**Task details:**
Write out the whole listing, matching it exactly.
— Begin Supplied material —
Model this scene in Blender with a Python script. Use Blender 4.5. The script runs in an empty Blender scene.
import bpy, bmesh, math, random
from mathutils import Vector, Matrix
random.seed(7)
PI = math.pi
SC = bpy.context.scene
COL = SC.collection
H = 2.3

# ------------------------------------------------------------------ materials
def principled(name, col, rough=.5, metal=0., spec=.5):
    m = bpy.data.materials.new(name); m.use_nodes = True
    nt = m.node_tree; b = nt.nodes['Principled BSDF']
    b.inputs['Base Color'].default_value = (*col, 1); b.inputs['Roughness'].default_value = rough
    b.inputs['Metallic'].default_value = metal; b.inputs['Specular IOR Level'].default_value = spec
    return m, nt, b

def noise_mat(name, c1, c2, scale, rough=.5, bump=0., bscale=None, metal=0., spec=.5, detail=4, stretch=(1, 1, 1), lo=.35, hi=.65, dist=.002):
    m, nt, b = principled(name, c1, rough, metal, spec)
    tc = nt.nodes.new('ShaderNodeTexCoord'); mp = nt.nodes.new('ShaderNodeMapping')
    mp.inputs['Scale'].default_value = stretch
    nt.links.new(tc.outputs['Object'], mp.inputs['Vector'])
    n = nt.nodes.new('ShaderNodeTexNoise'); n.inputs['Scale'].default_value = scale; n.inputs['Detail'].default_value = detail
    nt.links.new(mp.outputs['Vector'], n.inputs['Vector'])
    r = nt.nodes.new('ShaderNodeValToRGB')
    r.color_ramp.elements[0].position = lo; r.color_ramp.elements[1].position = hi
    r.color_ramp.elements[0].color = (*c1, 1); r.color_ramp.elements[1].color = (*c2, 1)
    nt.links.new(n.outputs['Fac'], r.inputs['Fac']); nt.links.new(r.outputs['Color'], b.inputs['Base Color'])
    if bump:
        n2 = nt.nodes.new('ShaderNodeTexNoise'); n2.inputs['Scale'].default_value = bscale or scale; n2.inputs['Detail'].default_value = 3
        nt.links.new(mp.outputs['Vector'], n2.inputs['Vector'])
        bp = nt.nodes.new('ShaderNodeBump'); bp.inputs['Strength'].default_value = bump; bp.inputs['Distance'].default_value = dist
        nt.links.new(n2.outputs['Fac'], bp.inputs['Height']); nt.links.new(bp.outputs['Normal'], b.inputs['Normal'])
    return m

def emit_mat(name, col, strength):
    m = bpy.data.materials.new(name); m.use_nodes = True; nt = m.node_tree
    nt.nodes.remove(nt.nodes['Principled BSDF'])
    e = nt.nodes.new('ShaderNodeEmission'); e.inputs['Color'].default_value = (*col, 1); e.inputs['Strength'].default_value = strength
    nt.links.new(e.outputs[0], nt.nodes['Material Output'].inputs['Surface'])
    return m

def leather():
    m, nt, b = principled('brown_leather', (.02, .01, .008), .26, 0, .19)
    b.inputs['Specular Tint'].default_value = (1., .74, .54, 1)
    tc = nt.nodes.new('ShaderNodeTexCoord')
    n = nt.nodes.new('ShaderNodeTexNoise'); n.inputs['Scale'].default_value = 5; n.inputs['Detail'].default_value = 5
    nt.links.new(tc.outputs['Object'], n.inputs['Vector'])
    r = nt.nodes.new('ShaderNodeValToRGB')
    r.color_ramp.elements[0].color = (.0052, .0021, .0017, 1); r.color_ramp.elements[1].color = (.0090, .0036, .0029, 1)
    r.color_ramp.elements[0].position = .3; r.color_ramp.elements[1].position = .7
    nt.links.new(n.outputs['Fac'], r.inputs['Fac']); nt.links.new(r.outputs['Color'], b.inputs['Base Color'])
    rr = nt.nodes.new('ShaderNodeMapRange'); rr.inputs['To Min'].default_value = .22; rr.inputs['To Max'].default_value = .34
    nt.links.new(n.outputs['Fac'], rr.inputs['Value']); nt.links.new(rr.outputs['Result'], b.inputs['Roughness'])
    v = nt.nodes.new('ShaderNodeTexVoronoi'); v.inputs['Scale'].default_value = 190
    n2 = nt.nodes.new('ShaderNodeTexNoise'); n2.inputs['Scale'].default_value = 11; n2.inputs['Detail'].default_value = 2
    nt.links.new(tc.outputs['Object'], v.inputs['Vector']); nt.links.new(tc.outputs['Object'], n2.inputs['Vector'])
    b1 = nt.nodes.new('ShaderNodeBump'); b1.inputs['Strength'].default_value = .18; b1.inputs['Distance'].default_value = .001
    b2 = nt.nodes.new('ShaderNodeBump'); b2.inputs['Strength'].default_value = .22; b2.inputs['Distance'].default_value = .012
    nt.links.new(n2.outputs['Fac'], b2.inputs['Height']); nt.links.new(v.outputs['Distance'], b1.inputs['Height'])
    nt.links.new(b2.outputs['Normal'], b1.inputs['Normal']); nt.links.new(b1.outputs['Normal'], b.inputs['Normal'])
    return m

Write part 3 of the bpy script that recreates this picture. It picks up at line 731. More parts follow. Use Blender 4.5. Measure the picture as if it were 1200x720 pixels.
— End Supplied material —
**Exercise output:**
Model this scene in Blender with a Python script. Use Blender 4.5. The script runs in an empty Blender scene.
import bpy, bmesh, math, random
from mathutils import Vector, Matrix
random.seed(7)
PI = math.pi
SC = bpy.context.scene
COL = SC.collection
H = 2.3

# ------------------------------------------------------------------ materials
def principled(name, col, rough=.5, metal=0., spec=.5):
    m = bpy.data.materials.new(name); m.use_nodes = True
    nt = m.node_tree; b = nt.nodes['Principled BSDF']
    b.inputs['Base Color'].default_value = (*col, 1); b.inputs['Roughness'].default_value = rough
    b.inputs['Metallic'].default_value = metal; b.inputs['Specular IOR Level'].default_value = spec
    return m, nt, b

def noise_mat(name, c1, c2, scale, rough=.5, bump=0., bscale=None, metal=0., spec=.5, detail=4, stretch=(1, 1, 1), lo=.35, hi=.65, dist=.002):
    m, nt, b = principled(name, c1, rough, metal, spec)
    tc = nt.nodes.new('ShaderNodeTexCoord'); mp = nt.nodes.new('ShaderNodeMapping')
    mp.inputs['Scale'].default_value = stretch
    nt.links.new(tc.outputs['Object'], mp.inputs['Vector'])
    n = nt.nodes.new('ShaderNodeTexNoise'); n.inputs['Scale'].default_value = scale; n.inputs['Detail'].default_value = detail
    nt.links.new(mp.outputs['Vector'], n.inputs['Vector'])
    r = nt.nodes.new('ShaderNodeValToRGB')
    r.color_ramp.elements[0].position = lo; r.color_ramp.elements[1].position = hi
    r.color_ramp.elements[0].color = (*c1, 1); r.color_ramp.elements[1].color = (*c2, 1)
    nt.links.new(n.outputs['Fac'], r.inputs['Fac']); nt.links.new(r.outputs['Color'], b.inputs['Base Color'])
    if bump:
        n2 = nt.nodes.new('ShaderNodeTexNoise'); n2.inputs['Scale'].default_value = bscale or scale; n2.inputs['Detail'].default_value = 3
        nt.links.new(mp.outputs['Vector'], n2.inputs['Vector'])
        bp = nt.nodes.new('ShaderNodeBump'); bp.inputs['Strength'].default_value = bump; bp.inputs['Distance'].default_value = dist
        nt.links.new(n2.outputs['Fac'], bp.inputs['Height']); nt.links.new(bp.outputs['Normal'], b.inputs['Normal'])
    return m

def emit_mat(name, col, strength):
    m = bpy.data.materials.new(name); m.use_nodes = True; nt = m.node_tree
    nt.nodes.remove(nt.nodes['Principled BSDF'])
    e = nt.nodes.new('ShaderNodeEmission'); e.inputs['Color'].default_value = (*col, 1); e.inputs['Strength'].default_value = strength
    nt.links.new(e.outputs[0], nt.nodes['Material Output'].inputs['Surface'])
    return m

def leather():
    m, nt, b = principled('brown_leather', (.02, .01, .008), .26, 0, .19)
    b.inputs['Specular Tint'].default_value = (1., .74, .54, 1)
    tc = nt.nodes.new('ShaderNodeTexCoord')
    n = nt.nodes.new('ShaderNodeTexNoise'); n.inputs['Scale'].default_value = 5; n.inputs['Detail'].default_value = 5
    nt.links.new(tc.outputs['Object'], n.inputs['Vector'])
    r = nt.nodes.new('ShaderNodeValToRGB')
    r.color_ramp.elements[0].color = (.0052, .0021, .0017, 1); r.color_ramp.elements[1].color = (.0090, .0036, .0029, 1)
    r.color_ramp.elements[0].position = .3; r.color_ramp.elements[1].position = .7
    nt.links.new(n.outputs['Fac'], r.inputs['Fac']); nt.links.new(r.outputs['Color'], b.inputs['Base Color'])
    rr = nt.nodes.new('ShaderNodeMapRange'); rr.inputs['To Min'].default_value = .22; rr.inputs['To Max'].default_value = .34
    nt.links.new(n.outputs['Fac'], rr.inputs['Value']); nt.links.new(rr.outputs['Result'], b.inputs['Roughness'])
    v = nt.nodes.new('ShaderNodeTexVoronoi'); v.inputs['Scale'].default_value = 190
    n2 = nt.nodes.new('ShaderNodeTexNoise'); n2.inputs['Scale'].default_value = 11; n2.inputs['Detail'].default_value = 2
    nt.links.new(tc.outputs['Object'], v.inputs['Vector']); nt.links.new(tc.outputs['Object'], n2.inputs['Vector'])
    b1 = nt.nodes.new('ShaderNodeBump'); b1.inputs['Strength'].default_value = .18; b1.inputs['Distance'].default_value = .001
    b2 = nt.nodes.new('ShaderNodeBump'); b2.inputs['Strength'].default_value = .22; b2.inputs['Distance'].default_value = .012
    nt.links.new(n2.outputs['Fac'], b2.inputs['Height']); nt.links.new(v.outputs['Distance'], b1.inputs['Height'])
    nt.links.new(b2.outputs['Normal'], b1.inputs['Normal']); nt.links.new(b1.outputs['Normal'], b.inputs['Normal'])
    return m

Write part 3 of the bpy script that recreates this picture. It picks up at line 731. More parts follow. Use Blender 4.5. Measure the picture as if it were 1200x720 pixels.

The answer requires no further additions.